Jeszcze dekadę temu portowe stacje kolejowe przypominały wąskie gardła. Składy musiały czekać, manewrować, a każdy dodatkowy pociąg stanowił wyzwanie. Dziś obraz jest zupełnie inny. Do Gdańska i Gdyni docierają dłuższe, cięższe i bardziej pojemne pociągi towarowe, które przejmują na siebie setki ton ładunków, zamiast kilkudziesięciu tirów. A wszystko to przez potężne inwestycje kolejowe, które w ostatnich latach dosłownie przestawiły polską logistykę na nowe tory. Wymieniono rozjazdy, dobudowano nowe mosty, zelektryfikowano kolejne linie i wyposażono je w nowoczesne systemy sterowania. Rezultat? Transport do polskich portów staje się szybszy, bardziej wydajny i przede wszystkim – ekologiczny.
Inwestycje kolejowe wzmocnią porty
Polskie porty to okno na świat dla całej polskiej gospodarki. Każdy kontener, który trafia do Gdańska czy Gdyni, to potencjalna szansa dla przedsiębiorstw z głębi kraju. Ale żeby towary docierały sprawnie, potrzebne są niezawodne połączenia, a te mogą zapewnić tylko duże inwestycje kolejowe. I tak też zakończone prace modernizacyjne, które miały poprawić kolejowy dostęp do portów w Gdańsku i w Gdyni, kosztowały łącznie 3,3 mld zł netto. Duża część tej kwoty pochodziła z funduszy unijnych, a same środki nie poszły na zmarnowanie. Prace objęły wymianę torów i rozjazdów, elektryfikację, zabudowę nowych urządzeń systemu sterowania ruchem kolejowym oraz budowę i remont obiektów inżynieryjnych. Tylko dzięki tym dwóch inwestycjom do polskich portów mogą wjeżdżać duże składy, które przewożą więcej i szybciej niż kiedykolwiek wcześniej.

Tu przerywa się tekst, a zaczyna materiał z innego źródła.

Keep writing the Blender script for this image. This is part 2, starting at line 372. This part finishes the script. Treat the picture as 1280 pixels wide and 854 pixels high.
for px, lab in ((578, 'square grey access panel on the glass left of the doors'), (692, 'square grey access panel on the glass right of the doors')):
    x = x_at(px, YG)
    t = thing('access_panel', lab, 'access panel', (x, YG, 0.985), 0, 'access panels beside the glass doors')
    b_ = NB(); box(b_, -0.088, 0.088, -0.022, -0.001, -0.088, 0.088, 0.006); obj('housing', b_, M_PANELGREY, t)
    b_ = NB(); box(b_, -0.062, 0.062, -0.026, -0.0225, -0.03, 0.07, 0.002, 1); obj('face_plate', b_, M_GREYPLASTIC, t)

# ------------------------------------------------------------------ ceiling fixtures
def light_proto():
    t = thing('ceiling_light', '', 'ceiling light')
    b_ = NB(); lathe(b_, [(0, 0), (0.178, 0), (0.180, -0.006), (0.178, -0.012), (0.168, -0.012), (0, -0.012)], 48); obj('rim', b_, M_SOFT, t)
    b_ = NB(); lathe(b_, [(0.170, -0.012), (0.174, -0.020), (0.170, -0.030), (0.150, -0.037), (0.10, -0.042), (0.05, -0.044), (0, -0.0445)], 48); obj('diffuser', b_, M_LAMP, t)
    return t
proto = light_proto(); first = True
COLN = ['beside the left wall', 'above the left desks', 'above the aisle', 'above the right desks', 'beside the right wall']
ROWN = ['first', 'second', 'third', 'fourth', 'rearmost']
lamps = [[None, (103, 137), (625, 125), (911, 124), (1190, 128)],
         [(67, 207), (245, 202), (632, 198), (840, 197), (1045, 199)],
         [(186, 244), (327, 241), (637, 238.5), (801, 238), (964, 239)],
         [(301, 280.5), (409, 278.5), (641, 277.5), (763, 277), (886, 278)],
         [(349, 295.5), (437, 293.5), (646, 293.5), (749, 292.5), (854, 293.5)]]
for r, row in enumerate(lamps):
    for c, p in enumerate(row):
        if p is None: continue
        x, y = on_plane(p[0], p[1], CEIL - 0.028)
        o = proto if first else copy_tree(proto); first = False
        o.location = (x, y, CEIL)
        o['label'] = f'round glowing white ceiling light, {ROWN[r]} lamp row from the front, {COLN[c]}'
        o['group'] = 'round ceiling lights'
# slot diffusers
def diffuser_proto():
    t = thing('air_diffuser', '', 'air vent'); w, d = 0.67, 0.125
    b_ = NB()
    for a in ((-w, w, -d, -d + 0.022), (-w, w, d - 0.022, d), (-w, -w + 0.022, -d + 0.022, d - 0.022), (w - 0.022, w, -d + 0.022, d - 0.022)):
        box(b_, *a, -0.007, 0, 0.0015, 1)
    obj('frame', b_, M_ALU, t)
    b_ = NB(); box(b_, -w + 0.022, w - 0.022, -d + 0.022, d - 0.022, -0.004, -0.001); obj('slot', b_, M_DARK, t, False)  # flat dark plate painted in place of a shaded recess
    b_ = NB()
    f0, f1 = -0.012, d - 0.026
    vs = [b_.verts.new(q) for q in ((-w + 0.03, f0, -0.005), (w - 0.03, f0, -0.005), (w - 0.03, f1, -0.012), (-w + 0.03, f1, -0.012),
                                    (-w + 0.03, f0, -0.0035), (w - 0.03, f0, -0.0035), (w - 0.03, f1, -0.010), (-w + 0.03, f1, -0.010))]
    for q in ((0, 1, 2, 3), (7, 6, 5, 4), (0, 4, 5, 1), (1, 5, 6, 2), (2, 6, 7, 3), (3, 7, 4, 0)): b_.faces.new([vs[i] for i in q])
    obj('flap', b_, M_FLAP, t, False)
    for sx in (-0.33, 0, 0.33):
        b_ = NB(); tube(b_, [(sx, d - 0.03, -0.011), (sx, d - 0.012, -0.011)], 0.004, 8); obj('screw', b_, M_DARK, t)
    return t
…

Jednak prawdziwa rewolucja dopiero się rozkręca. Kluczowym projektem stała się modernizacja linii kolejowej nr 201, łączącej Bydgoszcz z Trójmiastem. To trasa o ogromnym znaczeniu, niczym kolejowy kręgosłup, którym płynie gospodarczy impuls do portu w Gdyni. W ubiegłym roku PKP podpisało kontrakty warte łącznie ponad 2,5 mld zł netto na odcinki Somonino – Gdańsk Osowa, Kościerzyna – Somonino (linia kolejowa nr 201) i Somonino – Kartuzy (linia kolejowa nr 214). Zakończenie prac planowane jest na 2028 rok, ale całość modernizacji linii (aż po Maksymilianowo i Gdynię Główną) potrwa do 2032 r. Choć prace potrwają dobrych kilka lat, gdy już się skończą, linia będzie w stanie przyjąć znacznie więcej pociągów towarowych niż obecnie. Oznacza to nie tylko rozwój portu w Gdyni, ale i całego regionu – od Trójmiasta po Bydgoszcz.

Cztery tory do przyszłości
Jeszcze ambitniejsze plany modernizacji dotyczą odcinka Tczew – Gdynia, a konkretnie fragmentu Pszczółki – Pruszcz Gdański. To tutaj PKP PLK szykuje inwestycje kolejowe, które odmienią nie tylko transport towarowy, ale też pasażerski. Powstanie tam bowiem czterotorowy układ, który rozdzieli ruch ciężkich składów towarowych od szybkich pociągów pasażerskich. Dla logistyki oznacza to bezpieczniejszy i bardziej przewidywalny transport do portów. Dla pasażerów – krótszy czas przejazdu i więcej połączeń z Trójmiasta do reszty kraju. Prace budowlane dla tego zakresu mają ruszyć w latach 2028–2030.
To, co dzieje się dziś nad Bałtykiem, to nie są zwykłe remonty torów. To strategiczne inwestycje, które wzmocnią pozycję naszego kraju na logistycznej mapie Europy. Przeniesienie transportu na kolej to ogromna ulga dla dróg i środowiska. Pociąg jednym kursem przewozi tyle, co kilkadziesiąt ciężarówek, a robi to szybciej, ciszej i bez emisji spalin. Inwestycje w polską kolej sprawiają więc, iż zyskują nie tylko porty, ale też mieszkańcy regionu, kierowcy i sama przyroda.